A prescrição é matéria preliminar e de ordem pública. É preliminar porque antecede o mérito da ação penal. Ela deve ser decidida antes da análise do mérito – não se pode condenar ou absolver o réu antes de se decidir a prescrição. É de ordem pública, uma vez que ela pode e deve ser reconhecida de ofício pelo juiz a qualquer tempo e grau de jurisdição. Em outros termos, não precisa de provocação das partes e não preclui.

Fundamentos

Portanto, a prescrição vem a garantir a segurança jurídica. Ela é um dos norteadores do Direito moderno, pois as relações jurídicas devem ser estáveis e previsíveis para que toda a sociedade possa evoluir. Assim, com base no que foi dito, não pode o sujeito passar a vida inteira inseguro do que possa vir a ocorrer consigo. 

Beccaria, autor da escola clássica, também afirma que uma sanção pertinente é aquela aplicada rapidamente (a pena deve ser justa, séria e rápida). Logo, se o sujeito comete um furto e é punido meses depois, a sociedade recebe um “recado” de que furtar traz aquelas consequências. Porém, se a punição ocorresse somente 50 anos depois, a prevenção geral não seria efetivada. Ruy Barbosa dizia que justiça tardia não é justiça.

Por fim, como já dito, quando o Estado sabe que tem um período para conseguir punir, ele irá se esforçar para efetivar este direito, o que talvez não ocorresse de forma tão eficiente se não houvesse limitações temporais.

Natureza Jurídica

O art. 107 do Código Penal apresenta as causas de extinção da punibilidade, que são as hipóteses em que o Estado deixa de ter o seu poder de punir, como diante da morte do agente, da abolitio criminis ou da anistia. A prescrição é a causa de extinção da punibilidade prevista no inciso IV daquele dispositivo. 

Segundo a Teoria Tripartite, crime é, pelo conceito analítico, o fato típico, ilícito e culpável. A punibilidade não é pressuposto do crime, mas sim da aplicação da pena. Portanto, quando há uma causa de extinção da punibilidade, o crime segue existindo, mas a pena não pode mais ser aplicada.

Crimes Imprescritíveis

O Código Criminal do Império de 1830, em seu art. 65, dizia que as penas impostas aos condenados não prescreviam em tempo algum. O Código Penal Republicano de 1890, por sua vez, já previa a prescrição, assim como o atual. Atualmente, a regra é a prescrição – as penas dos crimes em geral prescrevem, inclusive dos crimes hediondos e equiparados. Existem, contudo, exceções, ou seja, casos de crimes imprescritíveis.
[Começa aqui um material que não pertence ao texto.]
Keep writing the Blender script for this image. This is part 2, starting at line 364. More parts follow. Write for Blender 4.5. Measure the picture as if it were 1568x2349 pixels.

A Constituição prevê duas hipóteses em que o crime é imprescritível. Conforme seu art. 5º, LXIV, é imprescritível a ação de grupos armados, civis ou militares, contra a ordem constitucional e o Estado Democrático. Além dele, o racismo também é imprescritível. Importante lembrar que os crimes hediondos e equiparados não são imprescritíveis. Sobre o racismo, o STF está ainda julgando se este conceito abrange os crimes de injúria racial ou não. Isto porque, em tese, os crimes de racismo seriam apenas aqueles previstos na Lei 7.716/1989.

Prescrição X Decadência

A prescrição é um instituto que atinge todos os crimes, salvo o racismo e a ação de grupos armados, como visto. Por outro lado, a decadência, causa extintiva de punibilidade também, somente atinge os casos de ação penal pública condicionada à representação e ação penal privada, situações em que o ofendido tem 6 meses para exercer seu direito. Logo, em consequência, a prescrição pode ocorrer em qualquer momento, ao passo que a decadência apenas antes da ação penal.

A prescrição é improrrogável, mas é possível que seja suspensa ou interrompida, enquanto a decadência, também improrrogável, não é suspensa ou interrompida. A prescrição atinge diretamente o direito de punir do Estado. A decadência atinge diretamente o direito de ação, e, indiretamente, o direito de punir.